Bercow claimed it was a deadpan look. She had simply noticed in all innocence that McAlpine's name was circulating widely on Twitter – "trending", as it's called – and was hoping someone would tell her why. However, McAlpine argued Bercow was using irony – that "innocent face" was meant to be read as the opposite of its literal meaning.
The judge decided the reasonable reader would understand Bercow's words as insincere and ironical."There is no sensible reason for including those words in the tweet if they are to be taken as meaning that the defendant simply wants to know the answer to a factual question," he explained.
What reason was Bercow suggesting for the fact that McAlpine's name was trending? Tugendhat said readers would infer that she had provided the last piece in the jigsaw: she was saying McAlpine fitted the description of a leading Conservative politician who had been wrongly accused by the BBC of child abuse.

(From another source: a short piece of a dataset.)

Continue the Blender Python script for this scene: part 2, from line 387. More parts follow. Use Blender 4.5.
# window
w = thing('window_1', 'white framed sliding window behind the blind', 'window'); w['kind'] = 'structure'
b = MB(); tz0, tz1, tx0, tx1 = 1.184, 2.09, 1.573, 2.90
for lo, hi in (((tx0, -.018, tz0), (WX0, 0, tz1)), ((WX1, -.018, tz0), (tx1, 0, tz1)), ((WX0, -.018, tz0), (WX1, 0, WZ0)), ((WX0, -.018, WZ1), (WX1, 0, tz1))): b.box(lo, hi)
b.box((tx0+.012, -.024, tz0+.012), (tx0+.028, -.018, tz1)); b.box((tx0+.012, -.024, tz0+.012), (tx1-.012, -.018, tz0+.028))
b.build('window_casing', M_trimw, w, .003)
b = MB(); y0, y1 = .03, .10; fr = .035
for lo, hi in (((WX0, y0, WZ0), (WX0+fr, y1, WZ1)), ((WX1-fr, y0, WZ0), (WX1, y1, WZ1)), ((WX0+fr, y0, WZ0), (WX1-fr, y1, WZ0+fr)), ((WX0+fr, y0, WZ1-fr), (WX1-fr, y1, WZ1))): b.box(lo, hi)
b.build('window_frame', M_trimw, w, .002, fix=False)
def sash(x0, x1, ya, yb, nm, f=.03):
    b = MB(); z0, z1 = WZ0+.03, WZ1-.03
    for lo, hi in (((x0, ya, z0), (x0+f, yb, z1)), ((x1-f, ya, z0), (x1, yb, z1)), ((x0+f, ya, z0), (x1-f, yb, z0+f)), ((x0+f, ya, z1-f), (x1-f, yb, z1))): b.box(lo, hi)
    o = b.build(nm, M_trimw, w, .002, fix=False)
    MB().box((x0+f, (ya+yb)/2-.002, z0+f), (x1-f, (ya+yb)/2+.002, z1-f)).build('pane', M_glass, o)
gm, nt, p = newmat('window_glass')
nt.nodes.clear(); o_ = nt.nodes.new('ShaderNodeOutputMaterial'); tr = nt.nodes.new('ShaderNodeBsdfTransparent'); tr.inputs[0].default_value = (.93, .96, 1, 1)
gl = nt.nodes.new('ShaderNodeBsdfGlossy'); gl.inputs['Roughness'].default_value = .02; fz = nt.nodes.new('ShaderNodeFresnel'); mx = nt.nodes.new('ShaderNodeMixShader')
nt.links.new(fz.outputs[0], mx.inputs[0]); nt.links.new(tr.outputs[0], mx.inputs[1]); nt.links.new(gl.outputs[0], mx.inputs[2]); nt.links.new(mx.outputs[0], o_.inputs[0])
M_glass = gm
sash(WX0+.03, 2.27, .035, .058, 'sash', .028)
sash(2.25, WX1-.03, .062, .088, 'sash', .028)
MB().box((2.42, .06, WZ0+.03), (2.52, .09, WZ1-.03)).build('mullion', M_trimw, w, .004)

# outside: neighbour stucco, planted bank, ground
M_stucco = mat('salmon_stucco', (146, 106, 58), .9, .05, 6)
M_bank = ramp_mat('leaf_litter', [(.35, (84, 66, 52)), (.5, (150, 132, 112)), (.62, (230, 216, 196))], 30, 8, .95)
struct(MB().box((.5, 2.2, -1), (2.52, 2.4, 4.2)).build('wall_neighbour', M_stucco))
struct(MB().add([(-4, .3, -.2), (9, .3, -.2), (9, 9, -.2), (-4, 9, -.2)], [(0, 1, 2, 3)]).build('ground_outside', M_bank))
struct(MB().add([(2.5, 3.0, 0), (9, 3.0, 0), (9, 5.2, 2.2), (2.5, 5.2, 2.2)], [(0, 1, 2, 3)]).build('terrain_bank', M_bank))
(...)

So the tweet – just seven words and some punctuation – meant McAlpine was a paedophile who was guilty of sexually abusing boys in his care. But it was accepted by Bercow and by the man who had made the original complaint to the BBC, as well as by the public at large, that McAlpine was entirely innocent of the abuse that had been committed at care homes in Wales. The tweet was seriously defamatory and Bercow was left without a defence to the libel action brought by McAlpine.
The law of defamation is well known to those who write for a living. One hopes Twitter users are beginning to learn what a powerful and potentially dangerous weapon they have at their fingertips. A tweet is more like a broadcast than an email and is subject to the law of libel in the same way. It was Bercow herself who drew the obvious conclusion: "Today's ruling should be seen as a warning to all social media users."